Summer Reading Challenged | Scales on Censorship

Recommending books to rising sixth graders sparks controversy

The social studies teachers in my middle school have always required students to bring in an article about a current event. Some parents have complained because the assignment encourages political conversation. Many families don’t subscribe to newspapers and magazines, which creates a homework barrier for students. How can we handle this situation?

The social studies curriculum is where current events belong. This assignment shouldn’t be changed because parents complained. Tell them that it is important for students to know what is going on in the community, nation, and world. Lessons on current events are a good way to help students become discerning learners. Teachers should ensure that these discussions represent multiple viewpoints, and they must not discuss their own political views.

If shared articles contain bias, that should be pointed out to the students. I hope the school subscribes to databases with newspaper and magazine articles. Allow time in the school day for students to access such articles. Most public libraries offer remote access to their databases by logging in with a current library card. Inform parents and students about this service. A public librarian could come to the class at the beginning of the school year and issue library cards to students who don’t have them.

 

We offer summer reading choices to our middle school students, but language arts teachers are uncomfortable giving a summer reading list to rising sixth graders because they don’t know the students yet. They fear their suggestions may bring challenges. What’s your advice?
When I was a school librarian, I provided summer reading lists to rising sixth graders that included 10 or 15 annotated titles in each of the following genres: fantasy, science fiction, adventure, mystery, realism, nonfiction, and poetry. I wrote a letter to students welcoming them to middle school and advised them to use the lists as a guide for summer reading fun. I had labels printed with the names of rising sixth graders and personally delivered them to the students at their elementary school. This worked so well that a number of parents whose fifth graders were zoned for other middle schools called and asked if they could get a copy of the reading lists. There were so many reading choices that I never had a censorship problem.

 

The mother of a rising sixth grader called to ask if her child could bring AR points earned in elementary school to middle school. I told her that we don’t have AR. Upset, she demanded to know how the teachers could monitor reading progress without this program. She also mentioned that she likes a log of what her child is reading. She then called the principal. How would you answer the parent?
There are two issues: curriculum and privacy. The school establishes the curriculum, not parents. You answered her in an honest, straightforward manner: the school doesn’t use the AR program. That should be enough. I hope the principal ended the conversation. If you get more complaints, tell parents that AR simply measures comprehension. That’s important, but an excellent literature program teaches students to think more deeply about books, including character analysis, theme, plot structure, and language use. Stress the importance of students reading for enjoyment. If they’re tested on every book they read, they are likely to be turned off to reading.

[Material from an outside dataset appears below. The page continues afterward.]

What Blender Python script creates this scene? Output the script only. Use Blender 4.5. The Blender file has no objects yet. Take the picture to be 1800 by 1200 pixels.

Students should expect privacy when using library resources. If they choose to keep a reading log, what they do with it should be up to them. Check your state’s privacy laws and post them in the library and on its website. Discuss them with students at the beginning of the school year.

 

The principal in my high school doesn’t want me to mention Facebook, Twitter, or Instagram to students when I do media training with them. He says social media isn’t allowed in school, and there is no need to discuss it.

Like it or not, high school students use social media. There are certainly reported cases where conflicts between students at school were created by improper behavior on these sites—bullying, name-calling, intimidation, etc. Schools are intensely concerned about student safety, and this should include conduct on social media. Many parents don’t understand communication on the Internet and don’t know how to instruct their teens. I would go so far as to offer a workshop for parents and their teens after school hours. Perhaps the PTA could sponsor it.